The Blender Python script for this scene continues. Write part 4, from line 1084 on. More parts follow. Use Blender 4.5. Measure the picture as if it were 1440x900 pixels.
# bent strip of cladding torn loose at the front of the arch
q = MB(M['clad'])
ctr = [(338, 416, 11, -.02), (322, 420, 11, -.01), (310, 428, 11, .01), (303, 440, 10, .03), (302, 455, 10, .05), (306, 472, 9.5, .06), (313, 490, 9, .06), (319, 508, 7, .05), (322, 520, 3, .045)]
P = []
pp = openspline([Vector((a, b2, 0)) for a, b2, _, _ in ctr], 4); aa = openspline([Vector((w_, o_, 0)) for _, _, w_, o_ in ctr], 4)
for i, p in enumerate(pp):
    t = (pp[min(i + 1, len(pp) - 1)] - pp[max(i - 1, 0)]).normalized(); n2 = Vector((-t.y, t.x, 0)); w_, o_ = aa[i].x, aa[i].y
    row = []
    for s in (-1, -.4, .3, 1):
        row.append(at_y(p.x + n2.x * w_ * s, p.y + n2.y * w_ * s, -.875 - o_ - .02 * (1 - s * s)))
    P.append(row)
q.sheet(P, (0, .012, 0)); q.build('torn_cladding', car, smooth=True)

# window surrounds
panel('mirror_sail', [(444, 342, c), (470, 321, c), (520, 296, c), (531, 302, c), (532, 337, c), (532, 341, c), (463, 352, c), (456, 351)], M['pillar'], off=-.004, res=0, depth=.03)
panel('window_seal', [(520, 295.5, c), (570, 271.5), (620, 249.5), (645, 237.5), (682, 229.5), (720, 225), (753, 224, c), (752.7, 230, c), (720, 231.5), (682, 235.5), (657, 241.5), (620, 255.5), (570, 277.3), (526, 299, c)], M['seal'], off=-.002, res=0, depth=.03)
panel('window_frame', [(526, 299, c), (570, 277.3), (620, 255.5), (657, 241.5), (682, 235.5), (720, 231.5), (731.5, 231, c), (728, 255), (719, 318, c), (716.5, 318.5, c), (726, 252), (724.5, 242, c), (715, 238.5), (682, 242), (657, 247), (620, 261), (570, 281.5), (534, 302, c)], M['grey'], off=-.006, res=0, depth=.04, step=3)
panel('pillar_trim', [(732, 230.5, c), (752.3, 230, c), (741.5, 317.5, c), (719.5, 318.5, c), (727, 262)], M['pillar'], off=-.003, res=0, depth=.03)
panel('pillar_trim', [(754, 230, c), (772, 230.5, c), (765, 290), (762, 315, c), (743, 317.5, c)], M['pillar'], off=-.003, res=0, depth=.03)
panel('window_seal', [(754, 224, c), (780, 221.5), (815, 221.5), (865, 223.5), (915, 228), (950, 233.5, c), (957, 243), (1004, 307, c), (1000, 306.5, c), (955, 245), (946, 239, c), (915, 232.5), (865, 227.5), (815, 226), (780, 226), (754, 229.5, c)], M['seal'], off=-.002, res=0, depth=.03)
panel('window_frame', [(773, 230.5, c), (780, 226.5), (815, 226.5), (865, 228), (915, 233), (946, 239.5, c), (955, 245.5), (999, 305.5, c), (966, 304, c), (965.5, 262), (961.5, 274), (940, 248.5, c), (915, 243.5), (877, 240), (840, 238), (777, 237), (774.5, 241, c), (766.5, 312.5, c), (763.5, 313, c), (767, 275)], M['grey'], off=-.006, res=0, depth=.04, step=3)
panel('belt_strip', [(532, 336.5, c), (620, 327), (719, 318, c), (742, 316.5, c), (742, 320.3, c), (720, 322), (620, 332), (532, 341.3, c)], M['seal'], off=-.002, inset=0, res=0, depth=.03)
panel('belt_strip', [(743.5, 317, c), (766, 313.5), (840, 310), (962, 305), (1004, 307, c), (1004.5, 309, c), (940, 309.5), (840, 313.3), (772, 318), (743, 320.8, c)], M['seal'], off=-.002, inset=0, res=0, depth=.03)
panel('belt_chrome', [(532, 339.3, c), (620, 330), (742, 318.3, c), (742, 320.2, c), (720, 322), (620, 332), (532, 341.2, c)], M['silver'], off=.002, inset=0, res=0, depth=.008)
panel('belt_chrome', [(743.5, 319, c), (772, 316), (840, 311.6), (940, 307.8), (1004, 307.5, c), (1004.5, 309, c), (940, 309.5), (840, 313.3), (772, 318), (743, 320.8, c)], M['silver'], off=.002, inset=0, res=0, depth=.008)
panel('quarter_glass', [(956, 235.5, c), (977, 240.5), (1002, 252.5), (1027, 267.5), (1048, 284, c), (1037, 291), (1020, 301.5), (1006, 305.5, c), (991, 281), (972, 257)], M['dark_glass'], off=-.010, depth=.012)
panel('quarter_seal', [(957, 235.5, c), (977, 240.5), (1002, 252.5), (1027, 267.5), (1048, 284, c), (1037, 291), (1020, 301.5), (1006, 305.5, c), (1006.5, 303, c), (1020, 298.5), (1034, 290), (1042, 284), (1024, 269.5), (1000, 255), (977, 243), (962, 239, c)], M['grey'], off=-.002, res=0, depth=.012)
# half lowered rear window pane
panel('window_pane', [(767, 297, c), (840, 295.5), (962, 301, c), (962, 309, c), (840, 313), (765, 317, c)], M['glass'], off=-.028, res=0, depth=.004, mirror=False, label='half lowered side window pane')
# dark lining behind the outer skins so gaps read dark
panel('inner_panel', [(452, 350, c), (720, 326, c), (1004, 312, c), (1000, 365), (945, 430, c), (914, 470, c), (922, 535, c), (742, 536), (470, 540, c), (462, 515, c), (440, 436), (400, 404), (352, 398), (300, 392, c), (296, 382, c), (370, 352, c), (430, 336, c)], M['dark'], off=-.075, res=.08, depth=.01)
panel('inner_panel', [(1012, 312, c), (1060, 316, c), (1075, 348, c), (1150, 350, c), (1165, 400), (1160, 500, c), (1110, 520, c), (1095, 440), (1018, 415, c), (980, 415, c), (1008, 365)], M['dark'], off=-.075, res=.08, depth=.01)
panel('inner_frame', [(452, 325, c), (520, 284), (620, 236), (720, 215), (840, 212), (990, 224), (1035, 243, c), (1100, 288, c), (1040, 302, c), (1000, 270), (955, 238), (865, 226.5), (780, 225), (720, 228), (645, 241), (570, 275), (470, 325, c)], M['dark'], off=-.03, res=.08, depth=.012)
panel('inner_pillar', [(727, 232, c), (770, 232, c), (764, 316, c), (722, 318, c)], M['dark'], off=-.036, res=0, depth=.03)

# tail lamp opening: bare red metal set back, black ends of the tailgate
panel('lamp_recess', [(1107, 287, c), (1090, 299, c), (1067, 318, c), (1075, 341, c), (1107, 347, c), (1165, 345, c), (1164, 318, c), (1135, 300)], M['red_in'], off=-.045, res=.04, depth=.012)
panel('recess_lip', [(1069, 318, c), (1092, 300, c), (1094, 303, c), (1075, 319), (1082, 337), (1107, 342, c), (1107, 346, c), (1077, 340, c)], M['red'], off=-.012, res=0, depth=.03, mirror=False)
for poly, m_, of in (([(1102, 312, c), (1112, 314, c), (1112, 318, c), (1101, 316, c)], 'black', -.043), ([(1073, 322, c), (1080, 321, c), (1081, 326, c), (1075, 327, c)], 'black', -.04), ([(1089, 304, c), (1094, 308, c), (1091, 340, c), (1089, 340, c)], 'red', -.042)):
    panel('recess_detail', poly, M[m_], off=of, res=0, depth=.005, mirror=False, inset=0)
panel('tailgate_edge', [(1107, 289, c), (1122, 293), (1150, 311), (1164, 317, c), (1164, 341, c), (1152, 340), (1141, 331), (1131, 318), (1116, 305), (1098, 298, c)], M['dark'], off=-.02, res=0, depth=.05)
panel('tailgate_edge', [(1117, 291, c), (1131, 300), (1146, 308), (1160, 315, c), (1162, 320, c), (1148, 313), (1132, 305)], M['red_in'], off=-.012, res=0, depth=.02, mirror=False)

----

## STATED TASK
Return exactly the lines from the beginning of the data above through the one containing "q.sheet(P, (0, .012, 0));", please. Include both end lines and add nothing else.

## COMPLETE OUTPUT
The Blender Python script for this scene continues. Write part 4, from line 1084 on. More parts follow. Use Blender 4.5. Measure the picture as if it were 1440x900 pixels.
# bent strip of cladding torn loose at the front of the arch
q = MB(M['clad'])
ctr = [(338, 416, 11, -.02), (322, 420, 11, -.01), (310, 428, 11, .01), (303, 440, 10, .03), (302, 455, 10, .05), (306, 472, 9.5, .06), (313, 490, 9, .06), (319, 508, 7, .05), (322, 520, 3, .045)]
P = []
pp = openspline([Vector((a, b2, 0)) for a, b2, _, _ in ctr], 4); aa = openspline([Vector((w_, o_, 0)) for _, _, w_, o_ in ctr], 4)
for i, p in enumerate(pp):
    t = (pp[min(i + 1, len(pp) - 1)] - pp[max(i - 1, 0)]).normalized(); n2 = Vector((-t.y, t.x, 0)); w_, o_ = aa[i].x, aa[i].y
    row = []
    for s in (-1, -.4, .3, 1):
        row.append(at_y(p.x + n2.x * w_ * s, p.y + n2.y * w_ * s, -.875 - o_ - .02 * (1 - s * s)))
    P.append(row)
q.sheet(P, (0, .012, 0)); q.build('torn_cladding', car, smooth=True)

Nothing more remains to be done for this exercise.